We relied on radiocarbon (14C) dating to establish age control. To allay concerns about freshwater reservoir effects, we primarily picked terrestrial plant fragments (leaves and stems). As can be seen in Table 2, the only exception is aquatic moss sample Poz-177582, which was taken to assess offsets between terrestrial and aquatic material, but could not be dated with precision due to its small size. The material was extracted by wet sieving through 250 and 125 µm meshes, before overnight drying at 50 °C. In total, 13 samples were taken from 601-21-6 GC at semi-regular intervals and submitted for Accelerator Mass Spectrometer (AMS) dating in the Poznań Radiocarbon Laboratory, Poland (Poz)88, and the Tandem Laboratory at Uppsala University, Sweden (Ua; Table 2). The latter was chosen in certain cases because it allowed dating of our smallest (2.7-7.1 mg dry weight) samples.

Statistics

XRF and CT output was resampled on a common 0.5 cm with the lower-resolution physical analyses to allow multivariate statistical analysis. For this purpose, we employed a 0.3 cm (15 point) Gaussian smoothing operator to account for the width of the syringe used to extract samples (see stratigraphy paragraph in methods), before resampling at 0.5 cm intervals using linear interpolation in version 4 of the PAST software89. We used the same program to calculate Spearman’s rank correlation coefficients (ρ) and to cross-correlate the results of physical analyses with the resampled data. To explore shared gradients of change captured by our independently measured eolian indicators, we carried out a Principal Component Analysis (PCA) on selected proxy parameters, using version 5 of the CANOCO software90. The input was centered and standardized before analysis, following software recommendations.

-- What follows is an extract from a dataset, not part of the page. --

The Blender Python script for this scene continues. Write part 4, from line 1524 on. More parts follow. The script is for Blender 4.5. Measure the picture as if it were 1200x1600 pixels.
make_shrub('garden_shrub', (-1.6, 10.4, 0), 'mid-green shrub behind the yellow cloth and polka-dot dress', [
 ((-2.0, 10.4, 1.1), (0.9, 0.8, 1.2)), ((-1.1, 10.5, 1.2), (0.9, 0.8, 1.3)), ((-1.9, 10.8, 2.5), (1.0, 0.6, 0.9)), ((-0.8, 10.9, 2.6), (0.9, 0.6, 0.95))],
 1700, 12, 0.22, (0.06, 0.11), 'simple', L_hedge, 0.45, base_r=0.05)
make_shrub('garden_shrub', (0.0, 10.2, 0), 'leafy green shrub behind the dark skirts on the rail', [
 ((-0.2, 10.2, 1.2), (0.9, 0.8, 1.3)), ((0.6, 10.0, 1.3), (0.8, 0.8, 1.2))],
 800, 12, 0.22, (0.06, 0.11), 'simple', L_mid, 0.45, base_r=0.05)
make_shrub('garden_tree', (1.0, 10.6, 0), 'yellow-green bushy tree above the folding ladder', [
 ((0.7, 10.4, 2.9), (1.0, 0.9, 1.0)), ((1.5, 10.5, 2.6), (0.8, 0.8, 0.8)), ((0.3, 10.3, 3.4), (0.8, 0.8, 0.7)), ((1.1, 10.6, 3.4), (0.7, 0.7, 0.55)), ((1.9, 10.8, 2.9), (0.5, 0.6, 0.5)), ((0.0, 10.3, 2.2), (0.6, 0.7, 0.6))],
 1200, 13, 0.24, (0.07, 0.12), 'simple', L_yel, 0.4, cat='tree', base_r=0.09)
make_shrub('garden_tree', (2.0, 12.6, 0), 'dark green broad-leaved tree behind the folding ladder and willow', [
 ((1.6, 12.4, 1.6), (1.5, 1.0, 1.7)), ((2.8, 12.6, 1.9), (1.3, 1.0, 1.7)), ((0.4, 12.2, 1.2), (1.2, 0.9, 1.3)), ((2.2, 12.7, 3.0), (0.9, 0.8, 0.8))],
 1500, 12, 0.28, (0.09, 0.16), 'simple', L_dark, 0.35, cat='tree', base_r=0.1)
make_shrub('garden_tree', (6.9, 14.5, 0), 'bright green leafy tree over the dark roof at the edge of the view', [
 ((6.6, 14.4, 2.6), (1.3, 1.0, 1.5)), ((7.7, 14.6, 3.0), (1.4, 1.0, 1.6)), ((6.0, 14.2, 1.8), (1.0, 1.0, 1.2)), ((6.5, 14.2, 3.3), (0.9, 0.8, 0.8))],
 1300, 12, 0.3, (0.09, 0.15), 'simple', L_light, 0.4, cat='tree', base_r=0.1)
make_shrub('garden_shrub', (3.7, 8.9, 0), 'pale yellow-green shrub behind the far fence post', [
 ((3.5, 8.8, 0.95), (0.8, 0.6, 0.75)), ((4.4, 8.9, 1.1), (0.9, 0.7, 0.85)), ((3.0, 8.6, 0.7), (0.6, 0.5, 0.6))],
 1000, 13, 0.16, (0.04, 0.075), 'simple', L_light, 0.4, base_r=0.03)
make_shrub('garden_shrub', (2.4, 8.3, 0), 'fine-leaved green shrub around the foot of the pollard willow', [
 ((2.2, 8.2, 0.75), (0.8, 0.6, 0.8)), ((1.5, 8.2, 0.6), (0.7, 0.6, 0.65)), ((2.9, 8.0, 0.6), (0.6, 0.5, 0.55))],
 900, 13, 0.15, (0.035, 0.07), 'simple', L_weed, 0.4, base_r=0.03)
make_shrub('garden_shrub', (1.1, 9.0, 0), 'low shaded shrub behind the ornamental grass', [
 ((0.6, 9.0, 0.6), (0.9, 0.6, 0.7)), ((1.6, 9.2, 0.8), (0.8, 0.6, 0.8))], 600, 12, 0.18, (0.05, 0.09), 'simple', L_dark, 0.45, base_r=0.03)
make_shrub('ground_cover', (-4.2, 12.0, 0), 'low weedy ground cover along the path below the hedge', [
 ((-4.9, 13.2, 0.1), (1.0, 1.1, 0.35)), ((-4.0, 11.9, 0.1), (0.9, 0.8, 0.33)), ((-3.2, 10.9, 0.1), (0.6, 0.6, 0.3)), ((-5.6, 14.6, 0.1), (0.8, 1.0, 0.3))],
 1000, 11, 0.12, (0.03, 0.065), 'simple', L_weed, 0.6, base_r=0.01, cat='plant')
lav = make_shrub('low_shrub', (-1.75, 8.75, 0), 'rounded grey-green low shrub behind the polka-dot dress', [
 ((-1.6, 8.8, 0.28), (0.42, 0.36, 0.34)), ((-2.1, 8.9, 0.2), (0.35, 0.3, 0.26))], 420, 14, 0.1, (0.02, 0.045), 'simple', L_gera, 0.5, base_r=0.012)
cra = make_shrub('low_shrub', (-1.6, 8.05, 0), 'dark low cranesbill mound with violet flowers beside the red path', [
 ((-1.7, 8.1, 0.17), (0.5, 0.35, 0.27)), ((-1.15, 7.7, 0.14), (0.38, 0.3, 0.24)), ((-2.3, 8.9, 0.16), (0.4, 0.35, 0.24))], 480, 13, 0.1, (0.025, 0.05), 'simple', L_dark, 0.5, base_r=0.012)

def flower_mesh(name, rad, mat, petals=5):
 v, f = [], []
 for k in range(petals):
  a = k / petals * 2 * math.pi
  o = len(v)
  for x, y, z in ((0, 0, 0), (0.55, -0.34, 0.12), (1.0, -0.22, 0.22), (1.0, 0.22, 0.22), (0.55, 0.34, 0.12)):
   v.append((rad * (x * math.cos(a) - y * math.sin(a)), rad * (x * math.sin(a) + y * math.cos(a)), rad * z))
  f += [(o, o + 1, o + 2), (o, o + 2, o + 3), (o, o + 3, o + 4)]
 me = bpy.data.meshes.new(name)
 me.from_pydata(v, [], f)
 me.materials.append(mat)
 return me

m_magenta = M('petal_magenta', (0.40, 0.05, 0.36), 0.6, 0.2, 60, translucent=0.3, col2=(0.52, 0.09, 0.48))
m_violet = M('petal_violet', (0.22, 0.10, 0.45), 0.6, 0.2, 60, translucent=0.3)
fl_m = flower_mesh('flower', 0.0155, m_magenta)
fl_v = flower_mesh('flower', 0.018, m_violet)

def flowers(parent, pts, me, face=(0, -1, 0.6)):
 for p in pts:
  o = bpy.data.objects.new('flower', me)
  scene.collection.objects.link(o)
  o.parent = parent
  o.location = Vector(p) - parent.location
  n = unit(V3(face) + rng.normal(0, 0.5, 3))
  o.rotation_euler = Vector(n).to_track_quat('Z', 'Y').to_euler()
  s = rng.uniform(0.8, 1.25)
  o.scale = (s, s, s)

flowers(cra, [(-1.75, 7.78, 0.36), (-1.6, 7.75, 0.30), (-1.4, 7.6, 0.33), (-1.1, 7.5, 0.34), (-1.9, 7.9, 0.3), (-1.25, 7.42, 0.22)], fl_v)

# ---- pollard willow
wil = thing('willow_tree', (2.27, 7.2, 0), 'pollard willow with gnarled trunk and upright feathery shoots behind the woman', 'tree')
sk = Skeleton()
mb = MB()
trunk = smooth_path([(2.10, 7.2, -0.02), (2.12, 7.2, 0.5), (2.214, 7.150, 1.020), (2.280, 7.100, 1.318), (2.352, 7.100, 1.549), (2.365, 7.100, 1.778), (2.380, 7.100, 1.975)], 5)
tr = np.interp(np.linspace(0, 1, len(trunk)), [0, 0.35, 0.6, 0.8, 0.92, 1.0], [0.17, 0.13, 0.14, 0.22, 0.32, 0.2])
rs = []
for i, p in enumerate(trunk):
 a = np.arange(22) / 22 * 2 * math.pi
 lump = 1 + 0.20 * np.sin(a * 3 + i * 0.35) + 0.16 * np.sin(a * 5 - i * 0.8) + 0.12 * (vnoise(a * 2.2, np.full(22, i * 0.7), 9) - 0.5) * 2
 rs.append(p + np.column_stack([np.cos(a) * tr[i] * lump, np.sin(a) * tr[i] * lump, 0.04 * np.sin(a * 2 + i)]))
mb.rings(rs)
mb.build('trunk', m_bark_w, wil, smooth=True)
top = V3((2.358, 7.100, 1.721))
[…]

Following Ref. 28, we detrended PCA output to account for the fact that (Early) Holocene sea-level changes influenced the distance between the lake and the coast37, and thus fluxes of eolian material (see Core chronology). To this end, we relied on the remove trend transformation in version 4 of PAST89. We also used this software to 1) smooth PC 1 and 2 scores using a 15 point moving average to account for the lower-resolution (0.3 cm vs. 200 μm) of physical analyses, 2) cross-correlate selected timeseries, and 3) perform continuous wavelet transform (CWT) analysis to detect spectral signatures89. For this purpose, we used a Morlet mother wavelet, following the recommendations of Refs. 78,89. Also, considering the uncertainties of our chronology (see Fig. 2c), we only performed CWT analysis on the 3700–9700 cal. yrs B.P. interval bookended by radiocarbon ages. Finally, we applied WlCount—a semi-automatic lamination detection and counting software by Ref. 50. By extracting visual information from the entire width of the CT image of investigated core 601-21-6 GC (see Fig. 3), this tool complements other down-core scanning data, which were acquired along specific down-core lines.